Dalla discarica al raccolto
In otto anni un gruppo di volontari ha creato un’oasi di biodiversità che attira gli studenti di Agraria e conquista anche i turisti stranieri «Chiunque può dare una mano»
Per aprire la lettera hanno aspettato le sette di sera, l’orario delle annaffiature, momento di massima affluenza degli ortisti. Timbro postale di Nieuwegein, Paesi Bassi, «grazie per il tour nel vostro bellissimo giardino, Geerte e Janine». Sconcerto generale: nessuno ricordava le ragazze. Franco Beccari, fra i fondatori del giardino condiviso «Gli orti di via Padova», spiega, «non siamo insensibili, vengono a trovarci universitari da tutta Europa, scattano foto e ripartono, volti e nomi inevitabilmente si perdono».

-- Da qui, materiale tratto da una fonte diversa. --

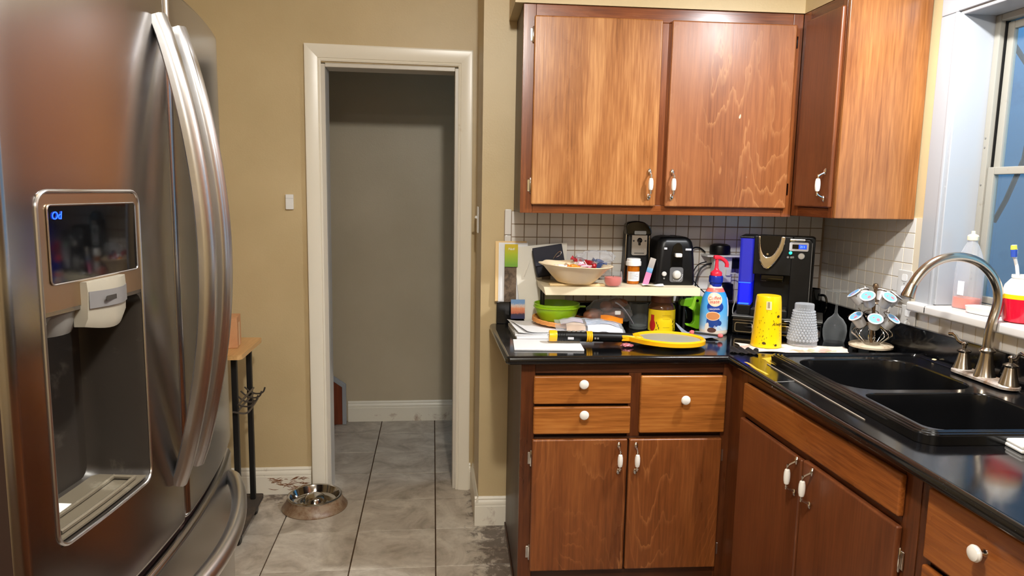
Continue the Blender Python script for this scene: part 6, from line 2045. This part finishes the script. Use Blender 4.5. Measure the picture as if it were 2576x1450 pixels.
# lowest tier: empty zigzag wires from base to hub
for k_ in range(8):
    az = R(12+45*k_)
    b = new()
    d_ = Vector((math.sin(az), -math.cos(az), 0)); s_ = Vector((math.cos(az), math.sin(az), 0))
    for w_ in (-0.010, 0.010):
        tube(b, smooth_path([d_*0.030+Vector((0, 0, 0.034))+s_*w_*0.3, d_*0.052+Vector((0, 0, 0.054))+s_*w_, d_*0.070+Vector((0, 0, 0.070))+s_*w_, d_*0.048+Vector((0, 0, 0.090))+s_*w_*0.6, d_*0.024+Vector((0, 0, 0.101))+s_*w_*0.2], 1), 0.0014, 6)
    obj('wire_loop', b, M['chrome'], pc_)
# the pods
M['pod_cup'] = plain('translucent_pod_cup', (176, 172, 168), 0.25)
M['pod_lid'] = plain('pod_foil_rim', (222, 228, 238), 0.3)
M['pod_blue'] = plain('pod_blue_print', (120, 180, 232), 0.3)
M['pod_red'] = plain('pod_coral_print', (226, 120, 128), 0.35)
def pod(label, az, zc):
    t = thing('coffee_pod', label, 'coffee pod', (0, 0, 0), 0, 'coffee pods held in the carousel')
    _, c, nrm = ring_pts(az, zc, 0.068, 0.0245)
    c = Vector((cx_, cy_, CT+0.0006))+c+nrm*0.0022
    t1 = Vector((math.cos(az), math.sin(az), 0)); t2 = nrm.cross(t1)
    m = Matrix((t1, t2, nrm)).transposed().to_4x4(); m.translation = c
    t.matrix_world = m
    t.location = m.to_translation(); t.rotation_euler = m.to_euler()
    return t
P0 = pod('coffee pod with blue lid at the front left of the upper tier', R(-53), 0.208)
b = new(); lathe(b, [(0.0, -0.043), (0.0175, -0.043), (0.0185, -0.041), (0.0212, -0.004), (0.0225, -0.0035)], 28, caps=(False, False)); obj('cup', b, M['pod_cup'], P0)
b = new(); lathe(b, [(0.0225, -0.0012), (0.0255, -0.0012), (0.0258, 0.0002), (0.0252, 0.0014), (0.0, 0.0014)], 32); obj('lid', b, M['pod_lid'], P0)
b = new(); slab(b, [ell(0, 0, 0.0205, 0.0205)], 0.0014, 0.0018); obj('lid_print', b, M['pod_blue'], P0)
b = new(); slab(b, [ell(0.008, -0.006, 0.0055, 0.0075)], 0.0018, 0.0021); slab(b, [ell(-0.006, 0.004, 0.004, 0.0025)], 0.0018, 0.0021); obj('lid_mark', b, M['pod_red'], P0)
labs = {(0, 1): 'coffee pod with blue lid at the front right of the upper tier', (0, 2): 'coffee pod at the far right of the upper tier by the faucet tip', (0, 3): 'coffee pod at the back right of the upper tier', (0, 4): 'coffee pod at the back of the upper tier, behind the left ones', (0, 5): 'coffee pod at the far left of the upper tier above the wine glass', (1, 0): 'coffee pod facing the front on the lower tier', (1, 1): 'coffee pod at the right of the lower tier', (1, 5): 'coffee pod turned away at the left of the lower tier'}
for ti, (zc, a0, ks) in enumerate(tiers):
    for k_ in ks:
        if ti == 0 and k_ == 0:
            continue
        tmp = pod('x', R(a0+60*k_), zc)
        loc, rot = tmp.location.copy(), tmp.rotation_euler.copy()
        bpy.data.objects.remove(tmp)
        dup(P0, loc, rot, labs[(ti, k_)])

# ================================================================== window sill and sink edge
SI = 1.0990
bt = thing('soap_bottle', 'clear flat bottle with a little orange liquid on the window sill corner', 'bottle', (1.728, 2.128, SI), R(8))
def fl_ring(hx, hy, z):
    return [(x, y, z) for x, y in rrect(-hx, -hy, hx, hy, min(hx, hy)*0.85, 5)]
M['bottle'] = glassy('clear_bottle_plastic', (240, 240, 244), 0.6, 0.1, 0.22)
b = new()
loft(b, [fl_ring(0.026, 0.040, 0), fl_ring(0.0285, 0.0435, 0.004), fl_ring(0.0285, 0.0435, 0.120), fl_ring(0.0270, 0.040, 0.150), fl_ring(0.022, 0.031, 0.180), fl_ring(0.016, 0.020, 0.205), fl_ring(0.013, 0.014, 0.215), fl_ring(0.013, 0.013, 0.222)], cap0=True, cap1=True)
obj('bottle', b, M['bottle'], bt, smooth=60)
b = new(); loft(b, [fl_ring(0.0255, 0.0395, 0.0015), fl_ring(0.0278, 0.0428, 0.005), fl_ring(0.0278, 0.0428, 0.036)], cap0=True, cap1=True); obj('liquid', b, plain('orange_soap', (244, 92, 10), 0.15), bt)
b = new(); lathe(b, [(0.0155, 0.2225), (0.0165, 0.224), (0.0165, 0.236), (0.013, 0.240), (0.006, 0.243), (0.006, 0.252), (0, 0.253)], 24); obj('cap', b, plain('ivory_cap', (236, 222, 190), 0.35), bt)
b = new(); rbox(b, (-0.0300, -0.012, 0.045), (-0.0288, 0.012, 0.090), 0.0004, 1); obj('label', b, M['paper'], bt)
ds = thing('soap_dish', 'low white oval dish on the window sill before the orange bottle', 'dish', (1.700, 2.020, SI), R(4))
b = new()
loft(b, [[(x, y, z) for x, y in rrect(-hx, -hy, hx, hy, hx*0.7, 5)] for hx, hy, z in ((0.026, 0.042, 0), (0.030, 0.047, 0.003), (0.034, 0.051, 0.020), (0.034, 0.051, 0.022), (0.031, 0.048, 0.021), (0.027, 0.043, 0.006))], cap0=True, cap1=True)
obj('dish', b, M['white_plastic'], ds, smooth=50)
b = new(); rbox(b, (-0.018, -0.034, 0.0065), (0.018, 0.006, 0.024), 0.006, 3); obj('soap', b, M['porcelain'], ds)
wb = thing('white_caddy', 'small white upright caddy on the sill behind the faucet neck', 'caddy', (1.754, 1.970, SI), 0)
b = new(); rbox(b, (-0.018, -0.026, 0.0), (0.018, 0.026, 0.050), 0.003, 2); obj('box', b, M['white_plastic'], wb)
b = new(); rbox(b, (-0.022, -0.034, 0.0502), (0.022, 0.034, 0.058), 0.003, 2); obj('lid', b, M['white_plastic'], wb)
pt = thing('brush_pot', 'white ceramic pot with yellow stripe and red lower half on the sill', 'pot', (1.705, 1.885, SI), 0)
ptab = [(0.038, 0.0), (0.044, 0.004), (0.049, 0.03), (0.052, 0.070), (0.0515, 0.085), (0.046, 0.108), (0.034, 0.124), (0.030, 0.128), (0.032, 0.130), (0.032, 0.138), (0.028, 0.138), (0.028, 0.125)]
b = new(); lathe(b, [p for p in ptab if p[1] <= 0.0701][:4], 40, caps=(True, False)); obj('base', b, plain('red_glaze', (214, 24, 52), 0.15), pt, label='red lower half')
b = new(); lathe(b, [(0.052, 0.0701), (0.0516, 0.0830)], 40, caps=(False, False)); obj('stripe', b, plain('yellow_glaze', (246, 200, 30), 0.15), pt, label='yellow stripe')
b = new(); lathe(b, [(0.0516, 0.0830)]+ptab[5:]+[(0.028, 0.10), (0, 0.10)], 40, caps=(False, False)); obj('shoulder', b, M['porcelain'], pt)
bs = thing('dish_brush', 'white and blue dish brush standing in the ceramic pot', 'brush', (1.698, 1.897, SI+0.1012), 0)
b = new(); tube(b, smooth_path([(0, 0, 0), (-0.002, 0.006, 0.05), (-0.006, 0.016, 0.085)], 1), [0.0045]*6 if False else 0.0048, 8); obj('handle', b, M['white_plastic'], bs)
b = new(); tube(b, [(-0.006, 0.016, 0.083), (-0.007, 0.018, 0.100), (-0.008, 0.021, 0.122)], [0.006, 0.010, 0.008], 10, flat=0.6); obj('head', b, M['white_plastic'], bs)
b = new(); tube(b, [(-0.013, 0.012, 0.088), (-0.015, 0.012, 0.108)], [0.008, 0.0085], 10); obj('bristles', b, plain('blue_bristles', (44, 78, 176), 0.7), bs)
b = new(); tube(b, [(-0.012, 0.016, 0.109), (-0.013, 0.017, 0.121)], [0.0085, 0.0075], 10); obj('bristle_tip', b, plain('yellow_bristles', (236, 224, 70), 0.7), bs)
tb3 = thing('toothbrush', 'clear-handled brush leaning right in the ceramic pot', 'brush', (1.706, 1.885, SI+0.1012), 0)
b = new(); tube(b, smooth_path([(0, 0, 0), (0.004, -0.004, 0.06), (0.004, -0.006, 0.110)], 1), 0.0045, 8); obj('handle', b, clear('clear_handle', (226, 226, 230), 0.3, 0.1), tb3)
np_ = thing('napkin', 'folded white napkin with a green leaf print at the near sink rim', 'napkin', (1.335, 1.405, CT+0.0006), R(-8))
b = new(); rbox(b, (-0.048, -0.040, 0), (0.060, 0.024, 0.008), 0.003, 2); rbox(b, (-0.046, -0.038, 0.0085), (0.058, 0.022, 0.017), 0.0035, 2); obj('napkin', b, plain('white_tissue', (240, 238, 234), 0.8), np_)
b = new()
slab(b, [ell(0.008, -0.010, 0.016, 0.007, 20)], 0.0171, 0.0174); slab(b, [ell(0.030, 0.002, 0.007, 0.014, 20)], 0.0171, 0.0174)
obj('leaf_print', b, plain('leaf_green_print', (140, 176, 70), 0.6), np_)
cr_ = thing('crumb', 'pale crumb on the granite between carousel and faucet', 'crumb', (1.640, 2.135, CT+0.0232))
b = new(); bmesh.ops.create_icosphere(b, subdivisions=2, radius=0.006)
for v in b.verts: v.co = Vector((v.co.x*1.3, v.co.y, v.co.z*0.6+0.0036))*(1+vnoise(v.co*200, 1, 0.2, 2))
obj('crumb', b, plain('bread_crumb', (232, 206, 160), 0.8), cr_)
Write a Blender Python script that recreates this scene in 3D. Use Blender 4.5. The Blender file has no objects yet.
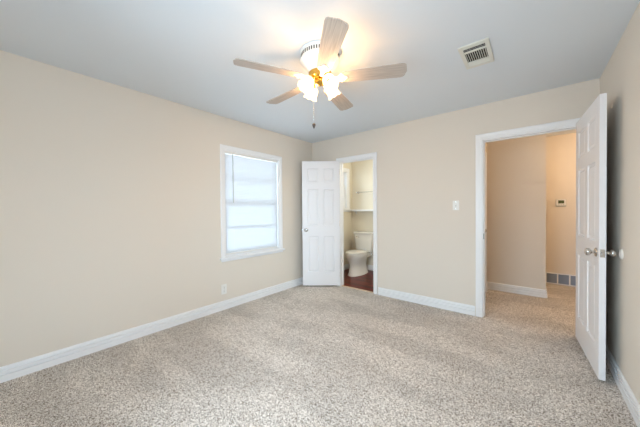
import bpy, bmesh, math, random
from mathutils import Vector, Matrix
random.seed(7)
S = bpy.context.scene
C = S.collection
PI = math.pi

# ------------------------------------------------------------------ camera
F_PX, YAW, ROLL, PITCH = 258.5, 0.6862, -0.0077, -0.0113
cam_d = bpy.data.cameras.new('camera'); cam = bpy.data.objects.new('camera', cam_d); C.objects.link(cam)
cam_d.sensor_width = 36.0; cam_d.lens = F_PX / 640.0 * 36.0; cam_d.clip_start = 0.02; cam_d.clip_end = 200
_c, _s = math.cos(YAW), math.sin(YAW)
_Fh = Vector((-_s, _c, 0)); _R = Vector((_c, _s, 0)); _U = Vector((0, 0, 1))
_cp, _sp = math.cos(PITCH), math.sin(PITCH)
_F = _cp * _Fh + _sp * _U; _U2 = _cp * _U - _sp * _Fh
_cr, _sr = math.cos(ROLL), math.sin(ROLL)
_Rc = _cr * _R + _sr * _U2; _Uc = -_sr * _R + _cr * _U2
_m = Matrix.Identity(4)
for i in range(3):
    _m[i][0] = _Rc[i]; _m[i][1] = _Uc[i]; _m[i][2] = -_F[i]
_m.translation = Vector((3.0174, -3.4772, 1.2441))
cam.matrix_world = _m
S.camera = cam

# ------------------------------------------------------------------ world, daylight and exposure
S.view_settings.view_transform = 'Standard'
S.view_settings.look = 'None'
S.view_settings.gamma = 1.0
S.view_settings.use_curve_mapping = False
S.view_settings.exposure = 0.14
w = bpy.data.worlds.new('sky'); S.world = w; w.use_nodes = True
bg = w.node_tree.nodes['Background']
bg.inputs['Strength'].default_value = 13.5
_tc = w.node_tree.nodes.new('ShaderNodeTexCoord'); _sp3 = w.node_tree.nodes.new('ShaderNodeSeparateXYZ'); _cr3 = w.node_tree.nodes.new('ShaderNodeValToRGB')
w.node_tree.links.new(_tc.outputs['Generated'], _sp3.inputs[0]); w.node_tree.links.new(_sp3.outputs['Z'], _cr3.inputs['Fac']); w.node_tree.links.new(_cr3.outputs['Color'], bg.inputs['Color'])
_cr3.color_ramp.elements[0].position = 0.0; _cr3.color_ramp.elements[0].color = (0.50, 0.60, 0.70, 1)      # pale paving below the horizon
_cr3.color_ramp.elements[1].position = 0.06; _cr3.color_ramp.elements[1].color = (0.66, 0.83, 1.0, 1)

def light(name, kind, loc, energy, color, rot=(0, 0, 0), size=None, size_y=None, portal=False, parent=None, radius=None):
    d = bpy.data.lights.new(name, kind); o = bpy.data.objects.new(name, d); C.objects.link(o)
    d.energy = energy; d.color = color
    if kind == 'AREA':
        d.size = size
        if size_y: d.shape = 'RECTANGLE'; d.size_y = size_y
        if portal: d.cycles.is_portal = True
    elif radius is not None: d.shadow_soft_size = radius
    o.location = loc; o.rotation_euler = rot
    if parent: o.parent = parent
    return o

WX0, WX1, WZ0, WZ1 = -1.71, -0.78, 0.66, 2.035      # side window opening (along y, z)
SX0, SX1, SZ0, SZ1 = 1.35, 2.85, 0.50, 2.035         # unseen window added behind the camera for more daylight (along x, z)
RY0, RY1, RZ0, RZ1 = -3.70, -2.45, 0.66, 2.035      # out-of-view window added in the right wall to brighten the left (along y, z)
BX0, BX1, BZ0, BZ1 = 0.42, 1.13, 1.27, 2.06         # bathroom window (along y, z)
light('daylight_portal', 'AREA', (-0.16, (WX0+WX1)/2, (WZ0+WZ1)/2), 1, (1, 1, 1), (0, -PI/2, 0), WZ1-WZ0, WX1-WX0, True)
light('daylight_portal', 'AREA', ((SX0+SX1)/2, -4.06, (SZ0+SZ1)/2), 1, (1, 1, 1), (PI/2, 0, 0), SX1-SX0, SZ1-SZ0, True)
light('daylight_portal', 'AREA', (-0.16, (BX0+BX1)/2, (BZ0+BZ1)/2), 1, (1, 1, 1), (0, -PI/2, 0), BZ1-BZ0, BX1-BX0, True)
light('daylight_portal', 'AREA', (3.66, (RY0+RY1)/2, (RZ0+RZ1)/2), 1, (1, 1, 1), (0, PI/2, 0), RZ1-RZ0, RY1-RY0, True)
light('bathroom_lamp', 'POINT', (1.35, 0.62, 2.2), 15, (1.0, 0.92, 0.76), radius=0.10)
light('hall_lamp', 'POINT', (4.0, 1.15, 2.2), 22, (1.0, 0.70, 0.44), radius=0.10)

# ------------------------------------------------------------------ materials
def lin(c):
    return tuple(((v/255)/12.92 if v/255 <= 0.04045 else ((v/255+0.055)/1.055)**2.4) for v in c) + (1,)

class NT:
    def __init__(s, name):
        s.m = bpy.data.materials.new(name); s.m.use_nodes = True
        s.t = s.m.node_tree; s.n = s.t.nodes; s.b = s.n['Principled BSDF']; s.out = s.n['Material Output']
    def add(s, kind, **kw):
        n = s.n.new(kind)
        for k, v in kw.items():
            if k.startswith('i_'): n.inputs[k[2:].replace('_', ' ')].default_value = v
            else: setattr(n, k, v)
        return n
    def link(s, a, b): s.t.links.new(a, b)

def simple(name, rgb, rough=0.5, metal=0.0, bump=0.0, scale=200, spec=None, var=0.0):
    q = NT(name); b = q.b
    b.inputs['Base Color'].default_value = lin(rgb); b.inputs['Roughness'].default_value = rough; b.inputs['Metallic'].default_value = metal
    if spec is not None: b.inputs['Specular IOR Level'].default_value = spec
    if bump or var:
        tc = q.add('ShaderNodeTexCoord'); no = q.add('ShaderNodeTexNoise', i_Scale=scale, i_Detail=3.0)
        q.link(tc.outputs['Object'], no.inputs['Vector'])
        if bump:
            bp = q.add('ShaderNodeBump', i_Strength=bump, i_Distance=0.004)
            q.link(no.outputs['Fac'], bp.inputs['Height']); q.link(bp.outputs['Normal'], b.inputs['Normal'])
        if var:
            cr = q.add('ShaderNodeValToRGB')
            lo = tuple(max(0, v*(1-var)) for v in rgb); hi = tuple(min(255, v*(1+var)) for v in rgb)
            cr.color_ramp.elements[0].color = lin(lo); cr.color_ramp.elements[0].position = .3
            cr.color_ramp.elements[1].color = lin(hi); cr.color_ramp.elements[1].position = .7
            q.link(no.outputs['Fac'], cr.inputs['Fac']); q.link(cr.outputs['Color'], b.inputs['Base Color'])
    return q.m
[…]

Succede se crei un’oasi di biodiversità dal nulla, anzi da una discarica abusiva. Migliaia di ore di pala e piccone hanno completamente trasformato i duemila metri quadri di terra in fondo a via Carlo Esterle. E i giovani, soprattutto studenti di Agraria e Scienze Naturali, fanno la fila per entrare a curiosare. «Quando abbiamo firmato nel 2014 con il Municipio di zona 3 per l’affido del terreno a venire qui c’era da avere paura», raccontano gli ortisti, «era il classico luogo dimenticato, nascosto dalla boscaglia e ideale per traffici illeciti». Dopo la maxi operazione di pulizia (e l’arrivo dall’Expo Gate di piazzale Cairoli di un centinaio di cassoni di legno), hanno iniziato a coltivare. «Era estate, sole feroce e nessun riparo, all’ora di pranzo ci rifugiavamo nell’oratorio della chiesa di San Giovanni Crisostomo, è finita che mi sono dovuto infilare una camicia per andare a fine messa a spiegare cosa facevamo, il parroco aveva intuito il valore del progetto», ricorda un divertito Beccari.
Otto anni dopo, ci sono una sessantina di volontari. «C’è chi viene tutti i giorni, chi una volta a settimana e chi si presenta solo per le potature: siamo aperti a tutte le forme di collaborazione», fanno sapere. All’ingresso, vicino alla recinzione, ci sono il frutteto e una decina di piante di ulivo, poi la grande area verde è come divisa in due parti: a est è un giardino più contemplativo, con le alti siepi di rose, i cespugli di erbe officinali e l’isola delle farfalle (con la collezione di piante di buddleja), mentre a ovest rivela la sua anima campagnola con l’orto sinergico (affollato di fagiolini, borragine, pomodori, cipolle, aglio e bietole), la spalliera con le viti, lo stagno che disseta insetti e uccelli (un gheppio fra i frequentatori abituali) e i vasconi per la cultura idroponica (l’insalata cresce con le radici nell’acqua). «A chi si lamenta di non avere talento parlo di me, non avevo familiarità neppure con i fiori e ora studio i metodi di coltivazione che preservano l’equilibrio naturale della terra», sottolinea Rosanna Ciaravolo, «la manualità si impara e cresce di pari passo con la passione». Il raccolto dell’orto è sempre generoso, soprattutto in estate. «L’orgoglio, però, arriva dalla consapevolezza che con questa azione di agricoltura sociale si protegge la natura e si offre alla collettività un angolo di benessere», conclude Angela Amoroso.